* Problem to solve
Transcribe the lines from the start of the data below through the line with "pry bar', M_leaf)", word for word and nothing more.
____________________
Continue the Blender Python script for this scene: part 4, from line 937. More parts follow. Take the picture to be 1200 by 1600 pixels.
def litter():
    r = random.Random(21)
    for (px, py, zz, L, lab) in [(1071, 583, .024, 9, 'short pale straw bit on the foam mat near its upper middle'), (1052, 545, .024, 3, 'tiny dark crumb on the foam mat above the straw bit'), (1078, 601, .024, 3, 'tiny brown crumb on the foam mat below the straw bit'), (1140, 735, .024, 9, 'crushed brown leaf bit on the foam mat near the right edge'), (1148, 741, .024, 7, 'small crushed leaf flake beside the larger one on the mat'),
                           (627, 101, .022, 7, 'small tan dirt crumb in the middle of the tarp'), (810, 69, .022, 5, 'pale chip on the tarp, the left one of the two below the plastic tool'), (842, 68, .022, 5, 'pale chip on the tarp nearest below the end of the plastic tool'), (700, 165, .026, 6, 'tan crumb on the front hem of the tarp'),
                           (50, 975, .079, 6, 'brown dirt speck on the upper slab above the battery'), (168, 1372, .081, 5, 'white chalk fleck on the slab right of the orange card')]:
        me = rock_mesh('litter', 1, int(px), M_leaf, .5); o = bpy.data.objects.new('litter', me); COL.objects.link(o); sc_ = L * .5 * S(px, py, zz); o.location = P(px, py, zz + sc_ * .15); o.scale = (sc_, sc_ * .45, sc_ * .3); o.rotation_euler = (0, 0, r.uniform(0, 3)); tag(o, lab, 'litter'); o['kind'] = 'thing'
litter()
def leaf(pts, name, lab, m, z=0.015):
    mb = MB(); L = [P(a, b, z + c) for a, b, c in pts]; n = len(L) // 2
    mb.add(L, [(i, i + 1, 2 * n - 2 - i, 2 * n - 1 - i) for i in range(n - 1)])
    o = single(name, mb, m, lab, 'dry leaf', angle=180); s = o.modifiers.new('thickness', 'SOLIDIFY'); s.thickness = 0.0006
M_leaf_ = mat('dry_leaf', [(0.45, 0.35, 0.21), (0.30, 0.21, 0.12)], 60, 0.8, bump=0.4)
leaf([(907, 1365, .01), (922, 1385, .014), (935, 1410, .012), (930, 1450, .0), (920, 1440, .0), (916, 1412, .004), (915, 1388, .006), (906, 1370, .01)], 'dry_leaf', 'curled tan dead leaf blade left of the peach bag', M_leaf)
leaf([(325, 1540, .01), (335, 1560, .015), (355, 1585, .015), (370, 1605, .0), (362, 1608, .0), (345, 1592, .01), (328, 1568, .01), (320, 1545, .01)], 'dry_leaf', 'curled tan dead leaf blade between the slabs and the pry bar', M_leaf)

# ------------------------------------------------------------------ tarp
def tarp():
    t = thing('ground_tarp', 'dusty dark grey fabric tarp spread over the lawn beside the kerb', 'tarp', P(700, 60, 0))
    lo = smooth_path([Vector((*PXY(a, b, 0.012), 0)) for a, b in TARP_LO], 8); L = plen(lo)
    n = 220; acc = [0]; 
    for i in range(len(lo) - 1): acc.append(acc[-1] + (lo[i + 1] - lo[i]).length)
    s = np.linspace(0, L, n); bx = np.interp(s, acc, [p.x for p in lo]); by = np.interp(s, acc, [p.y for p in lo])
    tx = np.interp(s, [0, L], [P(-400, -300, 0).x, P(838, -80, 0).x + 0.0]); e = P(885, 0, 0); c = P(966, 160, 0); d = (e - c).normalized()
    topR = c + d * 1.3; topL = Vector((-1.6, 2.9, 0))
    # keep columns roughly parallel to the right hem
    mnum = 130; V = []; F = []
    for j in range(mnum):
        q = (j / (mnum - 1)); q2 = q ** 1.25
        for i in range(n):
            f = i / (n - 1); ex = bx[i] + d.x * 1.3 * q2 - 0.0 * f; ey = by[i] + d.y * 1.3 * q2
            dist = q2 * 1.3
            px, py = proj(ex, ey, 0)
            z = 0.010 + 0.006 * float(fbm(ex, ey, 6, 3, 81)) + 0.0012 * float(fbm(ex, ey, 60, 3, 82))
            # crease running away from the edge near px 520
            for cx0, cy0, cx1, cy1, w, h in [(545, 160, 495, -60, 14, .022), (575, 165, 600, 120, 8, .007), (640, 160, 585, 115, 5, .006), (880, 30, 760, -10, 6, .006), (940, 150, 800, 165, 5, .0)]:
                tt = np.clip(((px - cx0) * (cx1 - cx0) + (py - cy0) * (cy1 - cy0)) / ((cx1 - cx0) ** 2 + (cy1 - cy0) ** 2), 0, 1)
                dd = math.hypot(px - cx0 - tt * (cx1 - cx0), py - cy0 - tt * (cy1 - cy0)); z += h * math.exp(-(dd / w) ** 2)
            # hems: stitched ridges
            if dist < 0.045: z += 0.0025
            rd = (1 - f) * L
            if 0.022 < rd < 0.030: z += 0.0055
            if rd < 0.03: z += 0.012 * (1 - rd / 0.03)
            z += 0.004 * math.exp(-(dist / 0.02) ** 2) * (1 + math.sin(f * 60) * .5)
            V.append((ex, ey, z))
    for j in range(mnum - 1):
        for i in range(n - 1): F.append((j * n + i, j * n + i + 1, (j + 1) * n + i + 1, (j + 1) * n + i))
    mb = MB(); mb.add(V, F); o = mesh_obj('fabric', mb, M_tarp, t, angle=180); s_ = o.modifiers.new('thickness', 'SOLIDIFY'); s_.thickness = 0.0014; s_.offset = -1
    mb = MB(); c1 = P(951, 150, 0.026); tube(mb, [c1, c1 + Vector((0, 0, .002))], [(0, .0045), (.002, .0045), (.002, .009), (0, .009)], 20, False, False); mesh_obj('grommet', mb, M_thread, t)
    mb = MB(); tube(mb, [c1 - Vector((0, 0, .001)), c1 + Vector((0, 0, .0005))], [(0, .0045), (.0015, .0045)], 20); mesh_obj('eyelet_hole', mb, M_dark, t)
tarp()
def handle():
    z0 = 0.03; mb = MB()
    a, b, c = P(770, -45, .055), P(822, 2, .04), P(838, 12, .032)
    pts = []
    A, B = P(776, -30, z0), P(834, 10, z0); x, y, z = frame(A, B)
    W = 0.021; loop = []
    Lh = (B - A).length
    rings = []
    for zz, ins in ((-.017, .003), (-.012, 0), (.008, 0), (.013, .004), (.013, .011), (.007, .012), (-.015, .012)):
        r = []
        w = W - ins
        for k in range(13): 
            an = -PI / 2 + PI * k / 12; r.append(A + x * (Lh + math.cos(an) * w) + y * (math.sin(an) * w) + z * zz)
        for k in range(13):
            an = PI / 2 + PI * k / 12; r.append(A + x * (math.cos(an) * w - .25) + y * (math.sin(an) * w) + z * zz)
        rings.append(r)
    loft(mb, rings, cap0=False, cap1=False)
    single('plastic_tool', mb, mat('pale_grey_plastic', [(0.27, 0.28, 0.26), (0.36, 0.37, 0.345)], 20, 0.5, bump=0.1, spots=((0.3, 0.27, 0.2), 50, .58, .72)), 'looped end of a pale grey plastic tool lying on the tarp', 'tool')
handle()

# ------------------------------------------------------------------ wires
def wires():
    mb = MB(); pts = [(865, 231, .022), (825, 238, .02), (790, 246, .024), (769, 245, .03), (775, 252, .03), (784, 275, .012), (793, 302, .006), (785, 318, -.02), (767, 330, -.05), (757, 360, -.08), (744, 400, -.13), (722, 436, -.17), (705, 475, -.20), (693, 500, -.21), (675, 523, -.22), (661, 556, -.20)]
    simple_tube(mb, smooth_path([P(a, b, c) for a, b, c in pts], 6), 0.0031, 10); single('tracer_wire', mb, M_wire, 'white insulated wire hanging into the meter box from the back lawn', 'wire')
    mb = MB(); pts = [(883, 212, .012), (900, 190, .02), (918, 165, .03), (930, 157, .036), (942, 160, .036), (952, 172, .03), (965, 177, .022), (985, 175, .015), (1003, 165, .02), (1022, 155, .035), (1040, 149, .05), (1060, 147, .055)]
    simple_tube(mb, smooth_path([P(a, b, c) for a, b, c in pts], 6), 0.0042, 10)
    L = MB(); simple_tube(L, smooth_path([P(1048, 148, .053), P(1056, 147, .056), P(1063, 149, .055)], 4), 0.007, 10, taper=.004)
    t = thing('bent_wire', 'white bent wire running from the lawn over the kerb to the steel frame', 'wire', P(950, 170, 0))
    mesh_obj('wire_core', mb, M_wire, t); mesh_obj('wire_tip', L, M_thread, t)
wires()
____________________
* Result of the exercise
Continue the Blender Python script for this scene: part 4, from line 937. More parts follow. Take the picture to be 1200 by 1600 pixels.
def litter():
    r = random.Random(21)
    for (px, py, zz, L, lab) in [(1071, 583, .024, 9, 'short pale straw bit on the foam mat near its upper middle'), (1052, 545, .024, 3, 'tiny dark crumb on the foam mat above the straw bit'), (1078, 601, .024, 3, 'tiny brown crumb on the foam mat below the straw bit'), (1140, 735, .024, 9, 'crushed brown leaf bit on the foam mat near the right edge'), (1148, 741, .024, 7, 'small crushed leaf flake beside the larger one on the mat'),
                           (627, 101, .022, 7, 'small tan dirt crumb in the middle of the tarp'), (810, 69, .022, 5, 'pale chip on the tarp, the left one of the two below the plastic tool'), (842, 68, .022, 5, 'pale chip on the tarp nearest below the end of the plastic tool'), (700, 165, .026, 6, 'tan crumb on the front hem of the tarp'),
                           (50, 975, .079, 6, 'brown dirt speck on the upper slab above the battery'), (168, 1372, .081, 5, 'white chalk fleck on the slab right of the orange card')]:
        me = rock_mesh('litter', 1, int(px), M_leaf, .5); o = bpy.data.objects.new('litter', me); COL.objects.link(o); sc_ = L * .5 * S(px, py, zz); o.location = P(px, py, zz + sc_ * .15); o.scale = (sc_, sc_ * .45, sc_ * .3); o.rotation_euler = (0, 0, r.uniform(0, 3)); tag(o, lab, 'litter'); o['kind'] = 'thing'
litter()
def leaf(pts, name, lab, m, z=0.015):
    mb = MB(); L = [P(a, b, z + c) for a, b, c in pts]; n = len(L) // 2
    mb.add(L, [(i, i + 1, 2 * n - 2 - i, 2 * n - 1 - i) for i in range(n - 1)])
    o = single(name, mb, m, lab, 'dry leaf', angle=180); s = o.modifiers.new('thickness', 'SOLIDIFY'); s.thickness = 0.0006
M_leaf_ = mat('dry_leaf', [(0.45, 0.35, 0.21), (0.30, 0.21, 0.12)], 60, 0.8, bump=0.4)
leaf([(907, 1365, .01), (922, 1385, .014), (935, 1410, .012), (930, 1450, .0), (920, 1440, .0), (916, 1412, .004), (915, 1388, .006), (906, 1370, .01)], 'dry_leaf', 'curled tan dead leaf blade left of the peach bag', M_leaf)
leaf([(325, 1540, .01), (335, 1560, .015), (355, 1585, .015), (370, 1605, .0), (362, 1608, .0), (345, 1592, .01), (328, 1568, .01), (320, 1545, .01)], 'dry_leaf', 'curled tan dead leaf blade between the slabs and the pry bar', M_leaf)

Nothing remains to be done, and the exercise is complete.